Saturday, October 15, 2005

The Ides of October





Modern Date : October 15th

Idus October
The Ides of October

This day is for special religious observance.

This day was called the Ides of Hercules, according to Prudentius. This day was also sacred to Jupiter and bridged the festivals of the Meditranalia and the Armilustrium. Sacrifices made today at the temples would lead to feasting in the streets to which the public and the poor were all invited. The celebrations would consist of games, music, dance and much drinking of wine. Horse races were held today in special honor of Jupiter, and in the two-horse chariot race on the Campus Martius the right side horse of the winning chariot was sacrificed to Mars. In a curious ceremony, a mock fight was staged over the head of the horse by the people on the Palatine (on the Subura) and those on the Esquiline (on the Sacra Via), with the winner hanging it on their respective tower.

Virgil, Rome's greatest poet, was born this day in 70 BCE.

Marcus Antoninus was renamed Germanicus, in honor of his triumph, this day in 172 AD.

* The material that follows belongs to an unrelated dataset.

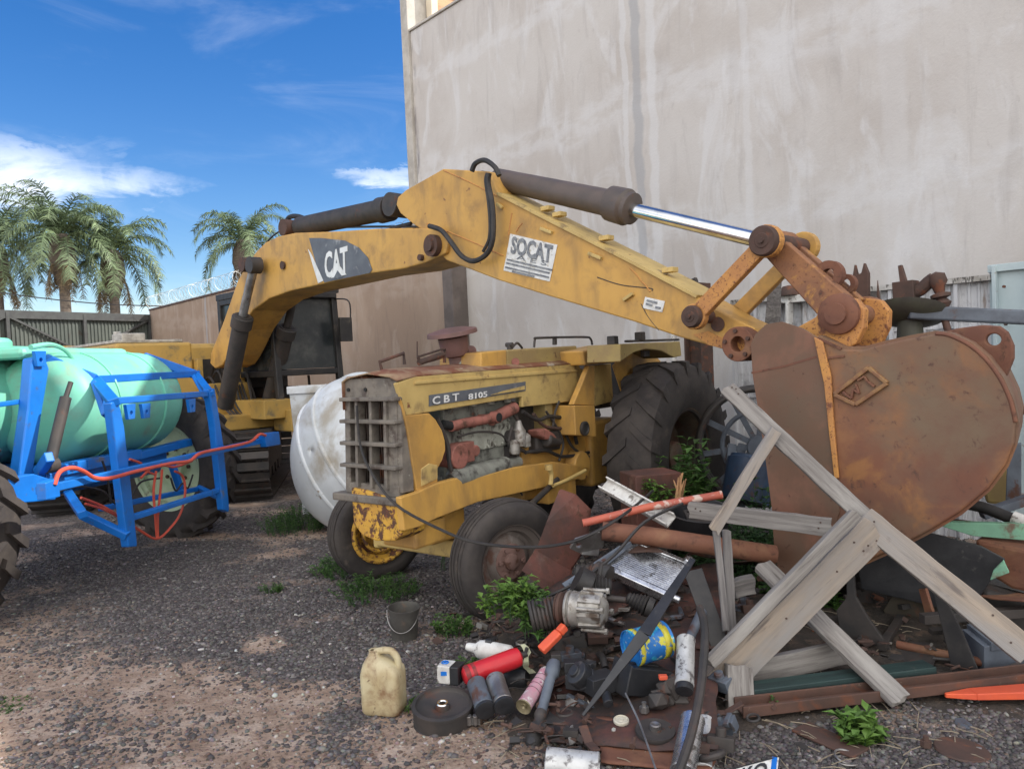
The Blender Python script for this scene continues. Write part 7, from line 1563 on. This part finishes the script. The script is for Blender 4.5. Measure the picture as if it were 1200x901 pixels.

October was the eighth month of the old Roman calendar and was sacred to the goddess Astraea, daughter of Zeus and Themis. The name October comes from Octo, meaning eight (March used to be the first month).


Makahiki
Makahiki, the Hawaiian New Year Festival, commemorating the emergence from Po (Chaos) of Papa the Earth Mother and Wakea the Sky Father, whose union produced the Akua, the Gods and Goddesses of Hawaii. In ancient Hawaii, roughly one third of the year was set aside as the “makahiki”. During this four-month season, which began in the month of Ikuwa (roughly late October to early November), warfare was forbidden. It was a time of playing games, celebrating the harvest, paying tribute to the chiefs, and honoring the god Lono. It was a time for storytelling, competitions, feasting, and dancing. Makahiki begins after the constellation of Pleiades appears in the fall.


St. Teresa of Avila
In the Roman Catholic Calendar, feast of the stigmata bearer and mystic St. Teresa of Avila. Her spectacular career of self-denial began when she was only seven, and ran away from her home hoping to be martyred by the Moors, who were no longer in Spain, having been forced either to convert or leave the country in 1492 by the same Ferdinand and Isabella who backed Columbus. In her early thirties, having become a Carmelite nun, she had a vision of the place she would occupy in hell if she did not overcome the weaknesses that held her back from complete and perfect devotion. She is often portrayed, at the moment when her heart was pierced by a shaft of divine love.